:: Dataset entries ::

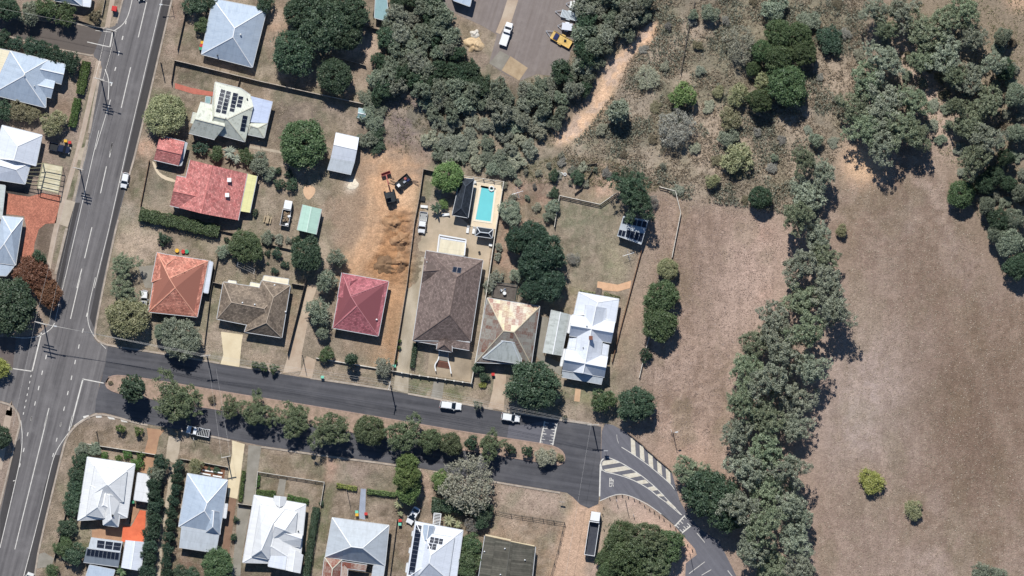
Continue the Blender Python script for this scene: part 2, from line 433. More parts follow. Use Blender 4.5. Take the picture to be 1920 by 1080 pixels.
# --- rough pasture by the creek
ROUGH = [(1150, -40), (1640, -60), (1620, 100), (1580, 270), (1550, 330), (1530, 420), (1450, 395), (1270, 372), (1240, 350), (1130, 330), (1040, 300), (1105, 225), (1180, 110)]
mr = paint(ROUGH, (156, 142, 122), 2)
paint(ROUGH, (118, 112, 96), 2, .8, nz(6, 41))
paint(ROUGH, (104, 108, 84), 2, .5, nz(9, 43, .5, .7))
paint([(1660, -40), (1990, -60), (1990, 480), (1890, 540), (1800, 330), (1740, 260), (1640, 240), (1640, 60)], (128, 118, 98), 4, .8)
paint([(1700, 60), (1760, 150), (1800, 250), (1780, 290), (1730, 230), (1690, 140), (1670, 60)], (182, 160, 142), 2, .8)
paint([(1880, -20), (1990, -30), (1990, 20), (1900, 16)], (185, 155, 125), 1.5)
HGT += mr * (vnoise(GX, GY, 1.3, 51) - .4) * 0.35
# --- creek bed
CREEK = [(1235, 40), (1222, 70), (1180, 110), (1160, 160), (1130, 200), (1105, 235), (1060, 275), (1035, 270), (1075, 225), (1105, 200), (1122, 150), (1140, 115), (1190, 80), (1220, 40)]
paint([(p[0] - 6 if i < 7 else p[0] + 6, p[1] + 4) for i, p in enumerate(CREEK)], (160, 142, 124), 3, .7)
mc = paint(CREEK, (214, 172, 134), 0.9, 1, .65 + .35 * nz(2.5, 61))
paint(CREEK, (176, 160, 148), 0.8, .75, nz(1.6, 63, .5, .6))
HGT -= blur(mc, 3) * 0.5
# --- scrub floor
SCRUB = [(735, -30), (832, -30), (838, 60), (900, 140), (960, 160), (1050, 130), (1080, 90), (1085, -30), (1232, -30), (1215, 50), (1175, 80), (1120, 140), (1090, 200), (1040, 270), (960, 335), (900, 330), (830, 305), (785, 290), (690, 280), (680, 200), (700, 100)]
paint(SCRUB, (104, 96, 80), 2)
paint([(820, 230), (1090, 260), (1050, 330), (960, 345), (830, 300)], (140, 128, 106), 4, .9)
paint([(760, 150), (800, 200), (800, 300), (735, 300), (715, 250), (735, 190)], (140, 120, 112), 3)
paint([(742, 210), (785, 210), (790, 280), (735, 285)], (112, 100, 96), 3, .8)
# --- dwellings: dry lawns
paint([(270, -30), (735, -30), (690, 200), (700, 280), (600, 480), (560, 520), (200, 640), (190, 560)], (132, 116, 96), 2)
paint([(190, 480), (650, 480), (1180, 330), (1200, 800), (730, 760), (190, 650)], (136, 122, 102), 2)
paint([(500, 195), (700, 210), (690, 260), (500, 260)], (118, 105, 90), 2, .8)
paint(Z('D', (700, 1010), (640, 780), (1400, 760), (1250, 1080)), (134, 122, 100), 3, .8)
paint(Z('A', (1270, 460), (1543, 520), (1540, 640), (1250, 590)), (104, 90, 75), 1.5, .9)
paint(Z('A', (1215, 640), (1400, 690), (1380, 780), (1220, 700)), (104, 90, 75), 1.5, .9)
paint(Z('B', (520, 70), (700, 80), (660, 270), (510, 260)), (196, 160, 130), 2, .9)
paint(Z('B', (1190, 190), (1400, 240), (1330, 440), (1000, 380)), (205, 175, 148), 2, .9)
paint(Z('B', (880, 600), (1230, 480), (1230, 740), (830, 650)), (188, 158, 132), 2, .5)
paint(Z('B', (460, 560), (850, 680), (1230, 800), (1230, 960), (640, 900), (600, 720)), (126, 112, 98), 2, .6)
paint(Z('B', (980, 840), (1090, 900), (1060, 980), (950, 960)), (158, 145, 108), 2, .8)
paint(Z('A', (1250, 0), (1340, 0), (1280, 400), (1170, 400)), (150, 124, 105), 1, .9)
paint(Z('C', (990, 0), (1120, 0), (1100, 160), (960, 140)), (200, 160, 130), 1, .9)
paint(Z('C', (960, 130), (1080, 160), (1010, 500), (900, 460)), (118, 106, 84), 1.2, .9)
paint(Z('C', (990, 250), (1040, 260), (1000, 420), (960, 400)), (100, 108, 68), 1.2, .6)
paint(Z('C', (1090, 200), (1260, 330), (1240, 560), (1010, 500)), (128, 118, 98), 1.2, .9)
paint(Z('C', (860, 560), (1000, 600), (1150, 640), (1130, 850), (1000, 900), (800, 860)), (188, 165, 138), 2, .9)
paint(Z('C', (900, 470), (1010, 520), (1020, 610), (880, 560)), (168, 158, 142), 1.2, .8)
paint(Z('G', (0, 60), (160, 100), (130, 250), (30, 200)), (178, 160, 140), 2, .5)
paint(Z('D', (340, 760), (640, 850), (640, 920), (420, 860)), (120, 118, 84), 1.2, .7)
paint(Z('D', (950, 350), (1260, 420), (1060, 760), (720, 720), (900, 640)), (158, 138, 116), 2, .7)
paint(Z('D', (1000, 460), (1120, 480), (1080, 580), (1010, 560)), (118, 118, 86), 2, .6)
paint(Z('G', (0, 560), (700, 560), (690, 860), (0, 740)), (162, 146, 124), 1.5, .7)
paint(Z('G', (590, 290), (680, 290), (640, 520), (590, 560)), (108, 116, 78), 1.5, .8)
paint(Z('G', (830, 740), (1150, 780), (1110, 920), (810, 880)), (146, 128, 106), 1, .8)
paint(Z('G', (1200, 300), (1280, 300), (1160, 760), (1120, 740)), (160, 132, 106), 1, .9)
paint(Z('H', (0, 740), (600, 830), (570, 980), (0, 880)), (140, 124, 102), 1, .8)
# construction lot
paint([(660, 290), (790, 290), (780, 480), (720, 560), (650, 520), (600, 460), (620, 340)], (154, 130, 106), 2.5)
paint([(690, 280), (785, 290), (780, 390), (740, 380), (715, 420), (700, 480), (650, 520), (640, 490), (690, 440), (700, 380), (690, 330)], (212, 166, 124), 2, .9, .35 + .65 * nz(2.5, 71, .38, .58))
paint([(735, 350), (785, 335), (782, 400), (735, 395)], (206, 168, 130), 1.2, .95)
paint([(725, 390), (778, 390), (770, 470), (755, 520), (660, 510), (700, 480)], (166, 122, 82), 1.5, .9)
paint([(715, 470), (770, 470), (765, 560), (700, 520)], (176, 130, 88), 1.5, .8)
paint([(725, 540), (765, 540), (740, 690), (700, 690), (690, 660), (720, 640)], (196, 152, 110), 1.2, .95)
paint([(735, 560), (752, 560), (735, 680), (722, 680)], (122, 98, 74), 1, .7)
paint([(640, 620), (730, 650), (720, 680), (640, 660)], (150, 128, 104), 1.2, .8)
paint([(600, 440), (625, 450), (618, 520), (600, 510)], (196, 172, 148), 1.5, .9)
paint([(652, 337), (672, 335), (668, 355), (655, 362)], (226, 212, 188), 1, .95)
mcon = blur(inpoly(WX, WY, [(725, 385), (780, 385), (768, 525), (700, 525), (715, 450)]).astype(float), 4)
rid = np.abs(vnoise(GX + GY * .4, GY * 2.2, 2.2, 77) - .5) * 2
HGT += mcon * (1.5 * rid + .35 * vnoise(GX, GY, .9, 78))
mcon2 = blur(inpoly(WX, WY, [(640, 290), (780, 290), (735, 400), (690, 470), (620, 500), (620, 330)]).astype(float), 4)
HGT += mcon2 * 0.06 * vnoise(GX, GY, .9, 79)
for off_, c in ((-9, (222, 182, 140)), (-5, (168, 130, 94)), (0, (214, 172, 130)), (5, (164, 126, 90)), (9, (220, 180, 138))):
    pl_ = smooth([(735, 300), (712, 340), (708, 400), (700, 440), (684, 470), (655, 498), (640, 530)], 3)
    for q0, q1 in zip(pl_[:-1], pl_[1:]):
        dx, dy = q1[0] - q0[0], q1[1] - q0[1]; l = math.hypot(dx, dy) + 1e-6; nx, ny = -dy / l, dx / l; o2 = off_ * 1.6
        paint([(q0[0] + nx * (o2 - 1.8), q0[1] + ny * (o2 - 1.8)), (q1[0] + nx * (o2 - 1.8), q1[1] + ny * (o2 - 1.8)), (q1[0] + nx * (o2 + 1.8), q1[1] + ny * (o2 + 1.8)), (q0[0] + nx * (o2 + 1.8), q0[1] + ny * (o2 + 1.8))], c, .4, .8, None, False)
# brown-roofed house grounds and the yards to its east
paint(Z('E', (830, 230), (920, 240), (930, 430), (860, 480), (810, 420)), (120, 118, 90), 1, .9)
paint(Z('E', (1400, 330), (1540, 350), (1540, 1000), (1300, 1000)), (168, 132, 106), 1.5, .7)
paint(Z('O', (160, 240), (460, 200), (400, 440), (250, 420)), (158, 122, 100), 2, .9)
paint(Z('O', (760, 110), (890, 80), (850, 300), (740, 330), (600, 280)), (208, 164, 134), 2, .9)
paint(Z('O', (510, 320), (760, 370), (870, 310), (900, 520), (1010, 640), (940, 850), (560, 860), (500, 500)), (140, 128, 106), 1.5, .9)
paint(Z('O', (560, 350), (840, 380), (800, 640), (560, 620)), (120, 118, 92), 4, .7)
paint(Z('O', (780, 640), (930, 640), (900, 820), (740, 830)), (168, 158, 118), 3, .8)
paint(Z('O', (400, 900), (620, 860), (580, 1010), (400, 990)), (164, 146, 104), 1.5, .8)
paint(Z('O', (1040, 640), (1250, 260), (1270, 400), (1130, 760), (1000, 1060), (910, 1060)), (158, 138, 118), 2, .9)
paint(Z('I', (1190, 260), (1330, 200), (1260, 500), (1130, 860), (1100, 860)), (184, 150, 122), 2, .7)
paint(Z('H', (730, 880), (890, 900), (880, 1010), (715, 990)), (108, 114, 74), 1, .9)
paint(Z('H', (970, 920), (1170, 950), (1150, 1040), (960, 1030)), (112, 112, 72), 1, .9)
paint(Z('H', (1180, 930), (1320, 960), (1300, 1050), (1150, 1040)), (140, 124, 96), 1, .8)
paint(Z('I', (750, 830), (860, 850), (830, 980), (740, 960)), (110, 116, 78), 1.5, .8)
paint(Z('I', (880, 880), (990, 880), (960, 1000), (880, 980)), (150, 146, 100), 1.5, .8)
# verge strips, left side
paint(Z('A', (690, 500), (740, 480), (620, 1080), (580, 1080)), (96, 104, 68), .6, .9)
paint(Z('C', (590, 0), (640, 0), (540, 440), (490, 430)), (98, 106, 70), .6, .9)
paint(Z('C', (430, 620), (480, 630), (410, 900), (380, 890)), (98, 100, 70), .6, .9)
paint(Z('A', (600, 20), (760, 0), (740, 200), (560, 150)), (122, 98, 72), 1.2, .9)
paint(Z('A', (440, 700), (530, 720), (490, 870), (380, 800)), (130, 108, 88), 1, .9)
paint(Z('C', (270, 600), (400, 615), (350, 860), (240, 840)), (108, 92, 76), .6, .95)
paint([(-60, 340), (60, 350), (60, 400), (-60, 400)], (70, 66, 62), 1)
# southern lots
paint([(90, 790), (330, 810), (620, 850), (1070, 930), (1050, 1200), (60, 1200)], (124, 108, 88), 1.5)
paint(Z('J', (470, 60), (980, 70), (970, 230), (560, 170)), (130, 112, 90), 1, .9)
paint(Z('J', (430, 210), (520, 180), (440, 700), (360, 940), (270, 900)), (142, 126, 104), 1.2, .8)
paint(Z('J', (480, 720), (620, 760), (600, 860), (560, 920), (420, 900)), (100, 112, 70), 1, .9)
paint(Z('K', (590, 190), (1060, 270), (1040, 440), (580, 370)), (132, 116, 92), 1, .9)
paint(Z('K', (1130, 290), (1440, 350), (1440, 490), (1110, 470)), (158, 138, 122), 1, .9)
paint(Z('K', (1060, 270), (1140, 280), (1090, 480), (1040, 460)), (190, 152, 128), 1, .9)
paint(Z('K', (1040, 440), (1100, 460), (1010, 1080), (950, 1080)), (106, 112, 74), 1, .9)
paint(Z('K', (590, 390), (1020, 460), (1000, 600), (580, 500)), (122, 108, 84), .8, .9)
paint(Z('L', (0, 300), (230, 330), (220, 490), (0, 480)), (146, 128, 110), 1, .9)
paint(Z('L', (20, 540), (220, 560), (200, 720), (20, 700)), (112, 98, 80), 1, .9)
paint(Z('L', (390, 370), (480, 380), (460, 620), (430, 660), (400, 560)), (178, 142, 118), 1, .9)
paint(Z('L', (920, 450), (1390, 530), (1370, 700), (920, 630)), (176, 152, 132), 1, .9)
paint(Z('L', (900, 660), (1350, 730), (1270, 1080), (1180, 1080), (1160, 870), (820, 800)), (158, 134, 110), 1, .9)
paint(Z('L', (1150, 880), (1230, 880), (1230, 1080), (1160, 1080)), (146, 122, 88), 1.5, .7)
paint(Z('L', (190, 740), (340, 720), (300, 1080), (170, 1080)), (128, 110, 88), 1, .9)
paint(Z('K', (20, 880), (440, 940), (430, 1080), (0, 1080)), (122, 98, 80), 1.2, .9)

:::
:: Dataset entries ::

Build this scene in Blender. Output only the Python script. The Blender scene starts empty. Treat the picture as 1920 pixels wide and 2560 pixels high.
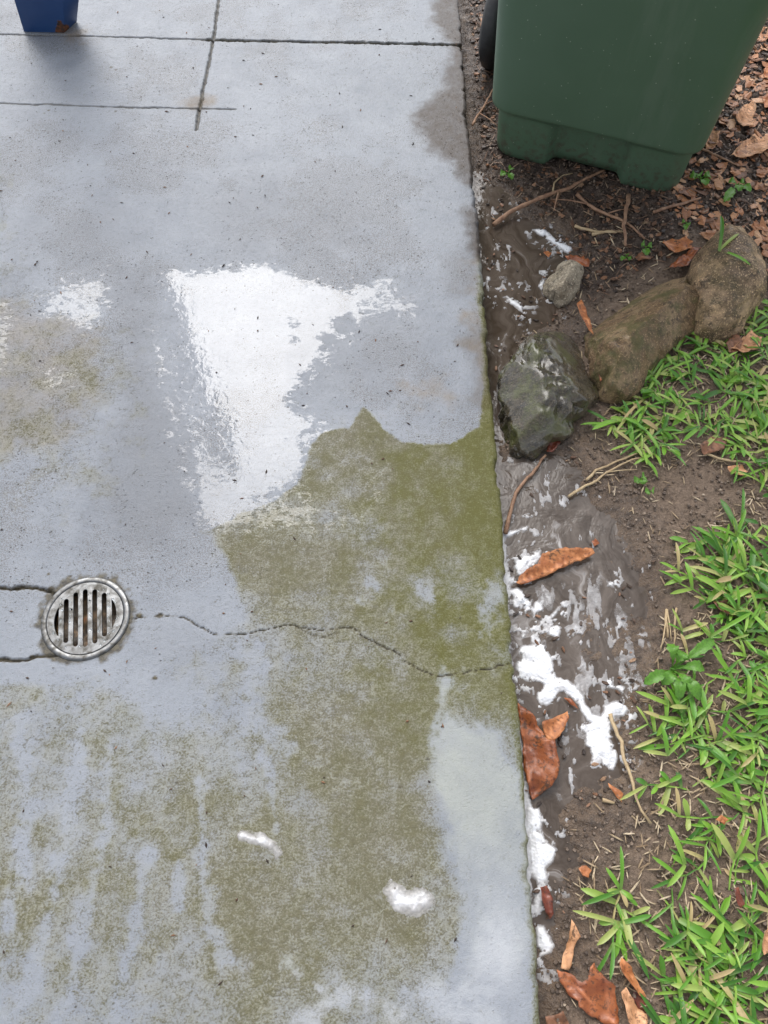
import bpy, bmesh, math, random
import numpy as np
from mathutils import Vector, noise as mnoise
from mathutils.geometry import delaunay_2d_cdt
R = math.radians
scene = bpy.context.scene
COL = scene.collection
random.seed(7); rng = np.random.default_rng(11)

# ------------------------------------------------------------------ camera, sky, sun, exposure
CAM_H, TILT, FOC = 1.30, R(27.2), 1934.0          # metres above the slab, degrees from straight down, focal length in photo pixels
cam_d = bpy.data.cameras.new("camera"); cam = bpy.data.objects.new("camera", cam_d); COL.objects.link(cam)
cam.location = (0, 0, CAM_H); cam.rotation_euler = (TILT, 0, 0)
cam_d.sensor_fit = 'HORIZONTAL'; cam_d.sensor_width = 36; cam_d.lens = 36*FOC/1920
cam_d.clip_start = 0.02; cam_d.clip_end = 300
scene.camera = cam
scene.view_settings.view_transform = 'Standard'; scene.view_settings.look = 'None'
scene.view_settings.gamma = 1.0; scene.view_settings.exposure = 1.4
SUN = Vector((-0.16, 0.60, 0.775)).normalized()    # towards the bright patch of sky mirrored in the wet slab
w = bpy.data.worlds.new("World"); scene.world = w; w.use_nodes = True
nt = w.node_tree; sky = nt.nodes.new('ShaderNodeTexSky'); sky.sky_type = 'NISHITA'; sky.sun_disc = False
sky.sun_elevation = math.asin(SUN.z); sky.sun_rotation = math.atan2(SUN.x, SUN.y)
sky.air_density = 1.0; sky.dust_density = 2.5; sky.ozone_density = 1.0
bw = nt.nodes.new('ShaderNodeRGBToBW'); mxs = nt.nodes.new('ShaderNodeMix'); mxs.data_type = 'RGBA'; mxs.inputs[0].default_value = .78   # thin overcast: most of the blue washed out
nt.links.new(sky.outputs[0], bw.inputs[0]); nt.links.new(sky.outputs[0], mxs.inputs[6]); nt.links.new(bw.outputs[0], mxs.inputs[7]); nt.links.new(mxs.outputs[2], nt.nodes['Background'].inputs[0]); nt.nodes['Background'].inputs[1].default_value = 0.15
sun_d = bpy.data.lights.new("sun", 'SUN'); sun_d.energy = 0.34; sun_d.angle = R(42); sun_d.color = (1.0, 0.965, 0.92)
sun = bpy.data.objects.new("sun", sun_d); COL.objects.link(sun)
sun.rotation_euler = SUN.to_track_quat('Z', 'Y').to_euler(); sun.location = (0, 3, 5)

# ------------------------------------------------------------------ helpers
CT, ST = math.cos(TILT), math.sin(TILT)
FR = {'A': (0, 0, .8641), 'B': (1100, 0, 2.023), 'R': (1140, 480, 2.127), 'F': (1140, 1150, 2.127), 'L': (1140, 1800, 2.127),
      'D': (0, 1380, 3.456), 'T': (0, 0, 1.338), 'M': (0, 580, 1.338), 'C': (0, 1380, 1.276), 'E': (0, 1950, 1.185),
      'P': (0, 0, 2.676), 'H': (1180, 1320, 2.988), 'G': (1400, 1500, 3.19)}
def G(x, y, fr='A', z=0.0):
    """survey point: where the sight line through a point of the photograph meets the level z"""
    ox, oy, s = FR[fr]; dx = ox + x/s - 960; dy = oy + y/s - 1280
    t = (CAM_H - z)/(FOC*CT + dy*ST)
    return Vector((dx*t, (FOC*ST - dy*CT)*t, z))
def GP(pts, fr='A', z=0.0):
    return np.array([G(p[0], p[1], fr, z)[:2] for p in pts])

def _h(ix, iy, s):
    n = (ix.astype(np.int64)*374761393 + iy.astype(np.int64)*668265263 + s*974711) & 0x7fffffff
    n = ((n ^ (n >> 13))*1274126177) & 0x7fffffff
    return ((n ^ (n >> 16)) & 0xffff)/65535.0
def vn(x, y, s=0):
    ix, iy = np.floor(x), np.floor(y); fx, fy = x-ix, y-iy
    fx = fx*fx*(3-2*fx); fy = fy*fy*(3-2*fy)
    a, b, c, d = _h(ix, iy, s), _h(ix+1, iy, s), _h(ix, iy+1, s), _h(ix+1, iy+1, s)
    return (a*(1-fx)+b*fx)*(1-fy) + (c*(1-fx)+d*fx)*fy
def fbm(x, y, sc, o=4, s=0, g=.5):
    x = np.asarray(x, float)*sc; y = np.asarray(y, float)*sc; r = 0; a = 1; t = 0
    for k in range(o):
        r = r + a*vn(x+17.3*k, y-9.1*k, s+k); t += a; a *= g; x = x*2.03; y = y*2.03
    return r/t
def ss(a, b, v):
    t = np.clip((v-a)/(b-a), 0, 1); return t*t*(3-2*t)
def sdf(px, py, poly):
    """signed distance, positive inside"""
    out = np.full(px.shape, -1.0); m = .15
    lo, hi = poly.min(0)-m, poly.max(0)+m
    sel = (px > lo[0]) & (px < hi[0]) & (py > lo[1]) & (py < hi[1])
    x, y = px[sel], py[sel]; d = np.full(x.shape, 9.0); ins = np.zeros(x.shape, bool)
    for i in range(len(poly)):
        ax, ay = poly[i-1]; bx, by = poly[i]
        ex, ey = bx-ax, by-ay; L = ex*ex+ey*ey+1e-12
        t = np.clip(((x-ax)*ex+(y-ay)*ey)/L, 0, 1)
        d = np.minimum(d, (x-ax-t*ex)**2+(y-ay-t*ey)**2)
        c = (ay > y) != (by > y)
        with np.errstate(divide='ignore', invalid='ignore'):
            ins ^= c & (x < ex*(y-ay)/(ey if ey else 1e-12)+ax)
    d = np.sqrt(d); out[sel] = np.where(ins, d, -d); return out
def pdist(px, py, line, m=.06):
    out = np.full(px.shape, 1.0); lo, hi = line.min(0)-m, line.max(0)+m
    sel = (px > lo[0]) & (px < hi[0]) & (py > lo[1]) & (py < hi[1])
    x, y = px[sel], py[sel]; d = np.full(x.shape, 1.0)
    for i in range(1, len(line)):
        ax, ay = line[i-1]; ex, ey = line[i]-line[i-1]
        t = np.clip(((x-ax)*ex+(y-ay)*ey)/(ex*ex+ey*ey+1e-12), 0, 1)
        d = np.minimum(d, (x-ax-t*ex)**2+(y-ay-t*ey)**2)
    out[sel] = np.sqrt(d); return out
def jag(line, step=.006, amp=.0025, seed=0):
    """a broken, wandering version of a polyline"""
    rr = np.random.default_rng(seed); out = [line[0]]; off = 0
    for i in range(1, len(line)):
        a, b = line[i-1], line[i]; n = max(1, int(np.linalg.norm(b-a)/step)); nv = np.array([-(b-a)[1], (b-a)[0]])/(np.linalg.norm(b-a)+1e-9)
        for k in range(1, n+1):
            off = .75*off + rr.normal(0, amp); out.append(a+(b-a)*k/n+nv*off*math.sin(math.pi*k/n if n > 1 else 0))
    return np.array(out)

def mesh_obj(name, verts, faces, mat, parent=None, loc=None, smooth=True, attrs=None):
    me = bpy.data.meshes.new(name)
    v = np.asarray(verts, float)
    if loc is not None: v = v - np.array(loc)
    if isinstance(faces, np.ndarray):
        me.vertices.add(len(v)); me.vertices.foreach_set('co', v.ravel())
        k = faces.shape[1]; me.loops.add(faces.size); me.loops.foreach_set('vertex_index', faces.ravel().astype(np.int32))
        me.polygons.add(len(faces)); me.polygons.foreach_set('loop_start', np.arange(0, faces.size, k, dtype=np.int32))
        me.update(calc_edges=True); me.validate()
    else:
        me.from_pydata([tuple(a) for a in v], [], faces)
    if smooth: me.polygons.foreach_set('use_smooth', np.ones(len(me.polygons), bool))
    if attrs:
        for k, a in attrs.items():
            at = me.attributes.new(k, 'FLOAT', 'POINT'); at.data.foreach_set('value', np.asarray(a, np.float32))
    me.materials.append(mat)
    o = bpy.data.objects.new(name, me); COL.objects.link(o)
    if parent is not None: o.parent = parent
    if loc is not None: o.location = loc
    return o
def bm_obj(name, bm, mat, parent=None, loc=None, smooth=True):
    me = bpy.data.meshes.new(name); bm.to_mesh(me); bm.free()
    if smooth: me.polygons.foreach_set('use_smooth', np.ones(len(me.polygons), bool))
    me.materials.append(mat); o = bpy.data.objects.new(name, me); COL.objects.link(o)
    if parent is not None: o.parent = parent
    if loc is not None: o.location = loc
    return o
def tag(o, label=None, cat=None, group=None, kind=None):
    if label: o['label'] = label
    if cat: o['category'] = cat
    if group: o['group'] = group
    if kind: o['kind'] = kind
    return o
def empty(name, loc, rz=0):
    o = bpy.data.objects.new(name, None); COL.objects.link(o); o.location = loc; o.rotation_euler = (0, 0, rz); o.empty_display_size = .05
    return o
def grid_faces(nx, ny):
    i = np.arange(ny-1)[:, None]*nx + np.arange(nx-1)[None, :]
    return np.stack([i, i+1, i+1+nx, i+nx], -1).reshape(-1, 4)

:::

### Task statement
Transcribe exactly the lines between the one containing "Build this scene" and the one containing "random.seed(7); rng = np.random.default_rng(11)", counting both ends. Pictures are not copied.

### Answer in full
Build this scene in Blender. Output only the Python script. The Blender scene starts empty. Treat the picture as 1920 pixels wide and 2560 pixels high.
import bpy, bmesh, math, random
import numpy as np
from mathutils import Vector, noise as mnoise
from mathutils.geometry import delaunay_2d_cdt
R = math.radians
scene = bpy.context.scene
COL = scene.collection
random.seed(7); rng = np.random.default_rng(11)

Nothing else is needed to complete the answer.